| What you have to do |
In the material below, repeat only the lines from the one that holds "r = H['W1_%d'" through the final line, exactly as they stand.
+++
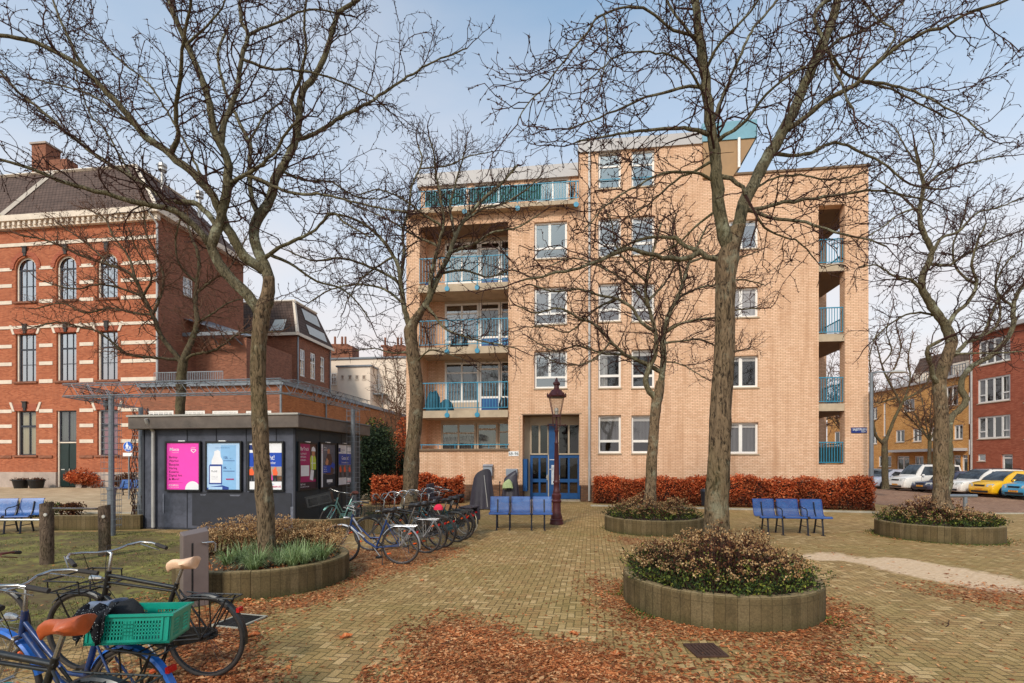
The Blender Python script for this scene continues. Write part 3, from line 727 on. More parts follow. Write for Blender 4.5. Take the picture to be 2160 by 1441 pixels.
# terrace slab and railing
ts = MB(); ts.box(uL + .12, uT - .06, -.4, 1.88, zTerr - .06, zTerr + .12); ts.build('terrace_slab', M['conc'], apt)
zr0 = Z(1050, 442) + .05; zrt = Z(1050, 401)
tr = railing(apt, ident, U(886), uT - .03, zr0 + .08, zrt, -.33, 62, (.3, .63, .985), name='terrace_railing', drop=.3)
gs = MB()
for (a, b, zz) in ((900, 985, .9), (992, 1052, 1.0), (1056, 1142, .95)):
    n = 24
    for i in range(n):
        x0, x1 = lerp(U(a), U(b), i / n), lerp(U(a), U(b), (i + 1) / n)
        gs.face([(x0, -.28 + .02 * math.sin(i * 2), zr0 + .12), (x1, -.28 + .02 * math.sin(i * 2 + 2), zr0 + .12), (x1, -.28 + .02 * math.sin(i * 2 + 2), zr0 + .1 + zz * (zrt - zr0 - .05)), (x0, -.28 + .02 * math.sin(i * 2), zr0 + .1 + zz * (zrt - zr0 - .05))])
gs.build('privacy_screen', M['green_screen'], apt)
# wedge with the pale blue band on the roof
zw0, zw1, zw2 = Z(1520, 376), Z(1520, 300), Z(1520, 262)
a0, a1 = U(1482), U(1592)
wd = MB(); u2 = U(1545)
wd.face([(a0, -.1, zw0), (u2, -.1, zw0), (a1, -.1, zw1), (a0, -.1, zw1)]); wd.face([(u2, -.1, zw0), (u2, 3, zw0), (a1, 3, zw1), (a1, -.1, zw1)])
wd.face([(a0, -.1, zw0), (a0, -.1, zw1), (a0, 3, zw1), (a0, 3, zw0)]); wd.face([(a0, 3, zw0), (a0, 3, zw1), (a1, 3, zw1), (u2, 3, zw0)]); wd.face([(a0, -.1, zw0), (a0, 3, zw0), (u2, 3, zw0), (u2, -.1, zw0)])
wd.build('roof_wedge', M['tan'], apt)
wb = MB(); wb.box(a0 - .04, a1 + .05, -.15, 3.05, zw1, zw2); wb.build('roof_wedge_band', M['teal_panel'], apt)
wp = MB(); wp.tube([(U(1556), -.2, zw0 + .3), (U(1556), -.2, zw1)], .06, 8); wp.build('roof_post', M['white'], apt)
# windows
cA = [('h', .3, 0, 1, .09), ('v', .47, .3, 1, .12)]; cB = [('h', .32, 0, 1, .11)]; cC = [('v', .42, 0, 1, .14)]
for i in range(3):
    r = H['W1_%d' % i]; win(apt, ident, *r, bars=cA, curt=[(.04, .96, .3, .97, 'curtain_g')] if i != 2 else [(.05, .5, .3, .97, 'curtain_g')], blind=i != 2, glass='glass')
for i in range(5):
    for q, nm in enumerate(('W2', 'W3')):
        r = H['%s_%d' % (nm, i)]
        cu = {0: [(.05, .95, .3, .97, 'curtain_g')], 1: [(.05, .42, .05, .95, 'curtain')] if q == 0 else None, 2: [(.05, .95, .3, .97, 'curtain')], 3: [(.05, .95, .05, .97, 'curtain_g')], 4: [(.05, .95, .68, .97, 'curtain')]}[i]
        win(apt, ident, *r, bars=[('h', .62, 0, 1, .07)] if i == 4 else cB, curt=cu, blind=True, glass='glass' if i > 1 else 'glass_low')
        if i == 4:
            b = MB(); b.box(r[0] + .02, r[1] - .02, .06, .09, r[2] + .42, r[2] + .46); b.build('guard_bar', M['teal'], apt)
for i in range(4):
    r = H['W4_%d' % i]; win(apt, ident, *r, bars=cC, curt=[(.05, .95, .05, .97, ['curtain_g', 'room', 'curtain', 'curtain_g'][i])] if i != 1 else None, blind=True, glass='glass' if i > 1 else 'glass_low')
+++
| Written answer |
    r = H['W1_%d' % i]; win(apt, ident, *r, bars=cA, curt=[(.04, .96, .3, .97, 'curtain_g')] if i != 2 else [(.05, .5, .3, .97, 'curtain_g')], blind=i != 2, glass='glass')
for i in range(5):
    for q, nm in enumerate(('W2', 'W3')):
        r = H['%s_%d' % (nm, i)]
        cu = {0: [(.05, .95, .3, .97, 'curtain_g')], 1: [(.05, .42, .05, .95, 'curtain')] if q == 0 else None, 2: [(.05, .95, .3, .97, 'curtain')], 3: [(.05, .95, .05, .97, 'curtain_g')], 4: [(.05, .95, .68, .97, 'curtain')]}[i]
        win(apt, ident, *r, bars=[('h', .62, 0, 1, .07)] if i == 4 else cB, curt=cu, blind=True, glass='glass' if i > 1 else 'glass_low')
        if i == 4:
            b = MB(); b.box(r[0] + .02, r[1] - .02, .06, .09, r[2] + .42, r[2] + .46); b.build('guard_bar', M['teal'], apt)
for i in range(4):
    r = H['W4_%d' % i]; win(apt, ident, *r, bars=cC, curt=[(.05, .95, .05, .97, ['curtain_g', 'room', 'curtain', 'curtain_g'][i])] if i != 1 else None, blind=True, glass='glass' if i > 1 else 'glass_low')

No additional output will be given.